Remembering The Code-Breaking Women Who Fought The War From A Secret Site In Eastcote

Posted on: 12 November 2014

A plaque will mark the history of the Pembroke Park Estate in Eastcote - once a top secret code-breaking centre supporting Bletchley Park during the Second World War

Historians are trying to track down women who worked at a top secret Ministry of Defence site to help unveil a plaque preserving their place in history.

The site in Eastcote , between Eastcote Road and Lime Grove, played an important role during the Second World War, known at that time as HMS Pembroke V.

It was an outstation to the now renowned but then ultra secret Bletchley Park, the first place of its kind to use early computer technology to intercept and decode German signals , and the setting of a new film, The Imitation Game, about pioneering mathematician Alan Turing , played by Benedict Cumberbatch, who helped to crack the Enigma code.

The code-breaking centre at Eastcote – which later became the Government Communications Headquarters (GCHQ) before the operation moved to Cheltenham – remained a secret until the 1970s.

It is now Pembroke Park Estate, a housing development which has commemorated the code-breaking history of the site in the names of its roads and buildings.

Now Ruislip, Northwood and Eastcote Local History Society , Eastcote Residents’ Association and Eastcote ward councillors have been working with the housing developer Taylor Wimpey to install a plaque, to ensure the history of the site is not forgotten.

Susan Toms, honorary secretary of the local history society, said: “It was the largest outstation to Bletchley, with more than 800 Wrens working there, who operated 110 decoding bombes.[Electro-mechanical decoding machines to help decipher Enigma encrypted messages ].

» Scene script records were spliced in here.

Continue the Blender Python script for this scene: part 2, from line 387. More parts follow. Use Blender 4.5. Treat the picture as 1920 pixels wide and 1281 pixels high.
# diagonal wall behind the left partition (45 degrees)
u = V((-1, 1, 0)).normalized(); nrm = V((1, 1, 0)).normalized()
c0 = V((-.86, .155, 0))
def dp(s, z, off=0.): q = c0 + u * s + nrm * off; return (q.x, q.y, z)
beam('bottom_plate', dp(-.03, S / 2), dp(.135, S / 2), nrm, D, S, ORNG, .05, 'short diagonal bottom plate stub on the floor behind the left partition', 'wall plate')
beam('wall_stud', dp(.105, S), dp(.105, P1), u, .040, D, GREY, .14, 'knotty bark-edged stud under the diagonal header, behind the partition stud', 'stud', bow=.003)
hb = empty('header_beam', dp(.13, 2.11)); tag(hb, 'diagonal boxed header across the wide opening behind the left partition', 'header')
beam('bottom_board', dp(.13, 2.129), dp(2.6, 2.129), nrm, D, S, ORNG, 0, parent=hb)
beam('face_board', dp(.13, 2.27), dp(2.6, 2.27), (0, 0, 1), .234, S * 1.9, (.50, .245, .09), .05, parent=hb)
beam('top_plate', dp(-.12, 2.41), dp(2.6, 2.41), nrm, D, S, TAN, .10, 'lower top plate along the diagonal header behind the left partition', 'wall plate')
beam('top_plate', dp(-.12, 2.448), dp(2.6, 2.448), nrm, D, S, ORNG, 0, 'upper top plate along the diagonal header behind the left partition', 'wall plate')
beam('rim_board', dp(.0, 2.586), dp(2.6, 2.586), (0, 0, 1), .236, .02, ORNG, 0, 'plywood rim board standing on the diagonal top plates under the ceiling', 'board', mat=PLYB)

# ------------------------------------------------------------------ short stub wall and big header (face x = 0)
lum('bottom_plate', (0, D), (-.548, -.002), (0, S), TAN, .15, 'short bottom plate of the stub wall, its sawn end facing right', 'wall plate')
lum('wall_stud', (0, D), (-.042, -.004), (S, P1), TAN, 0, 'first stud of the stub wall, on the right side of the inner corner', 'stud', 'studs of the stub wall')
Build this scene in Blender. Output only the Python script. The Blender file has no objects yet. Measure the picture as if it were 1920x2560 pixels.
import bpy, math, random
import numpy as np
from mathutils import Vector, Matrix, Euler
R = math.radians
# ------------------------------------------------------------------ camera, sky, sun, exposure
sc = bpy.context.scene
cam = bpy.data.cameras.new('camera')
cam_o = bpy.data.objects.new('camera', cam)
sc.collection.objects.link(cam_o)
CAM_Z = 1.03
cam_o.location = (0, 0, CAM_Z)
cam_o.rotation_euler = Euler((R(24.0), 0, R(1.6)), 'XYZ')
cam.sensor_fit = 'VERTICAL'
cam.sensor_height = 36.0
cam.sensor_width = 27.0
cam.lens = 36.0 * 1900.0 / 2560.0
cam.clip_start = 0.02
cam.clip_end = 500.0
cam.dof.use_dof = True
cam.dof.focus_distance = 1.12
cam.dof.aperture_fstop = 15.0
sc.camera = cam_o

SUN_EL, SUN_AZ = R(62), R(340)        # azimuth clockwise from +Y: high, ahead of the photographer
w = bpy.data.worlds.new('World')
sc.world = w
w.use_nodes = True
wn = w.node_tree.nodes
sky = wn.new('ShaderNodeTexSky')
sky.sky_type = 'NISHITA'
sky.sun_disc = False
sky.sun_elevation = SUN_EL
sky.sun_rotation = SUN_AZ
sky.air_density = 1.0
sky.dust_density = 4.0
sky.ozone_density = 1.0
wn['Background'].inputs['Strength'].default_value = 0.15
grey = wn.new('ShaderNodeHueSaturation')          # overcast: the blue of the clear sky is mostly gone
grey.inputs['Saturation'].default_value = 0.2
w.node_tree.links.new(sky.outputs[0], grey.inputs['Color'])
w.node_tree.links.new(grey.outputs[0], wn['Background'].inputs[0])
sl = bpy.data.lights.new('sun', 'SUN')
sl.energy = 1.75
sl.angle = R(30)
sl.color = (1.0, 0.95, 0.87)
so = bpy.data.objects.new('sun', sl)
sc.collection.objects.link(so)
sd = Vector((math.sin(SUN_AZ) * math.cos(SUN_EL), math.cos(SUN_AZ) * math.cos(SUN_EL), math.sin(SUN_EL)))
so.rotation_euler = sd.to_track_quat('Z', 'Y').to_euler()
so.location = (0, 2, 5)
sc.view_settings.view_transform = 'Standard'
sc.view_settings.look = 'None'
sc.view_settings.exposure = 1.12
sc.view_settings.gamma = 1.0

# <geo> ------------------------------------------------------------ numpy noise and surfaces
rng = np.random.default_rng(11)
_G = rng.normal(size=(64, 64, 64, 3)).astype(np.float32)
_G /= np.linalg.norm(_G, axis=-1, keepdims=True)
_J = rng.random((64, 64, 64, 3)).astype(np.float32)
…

“It is so important that we make some mark of the history because nobody at the time knew what was going on there and just how important the work was – a lot of people still do not know.

“There are no longer any physical traces of the site after the housing estate was built, so we wanted to install something visible that people can go and read and find out about this important piece of our local history,” she said.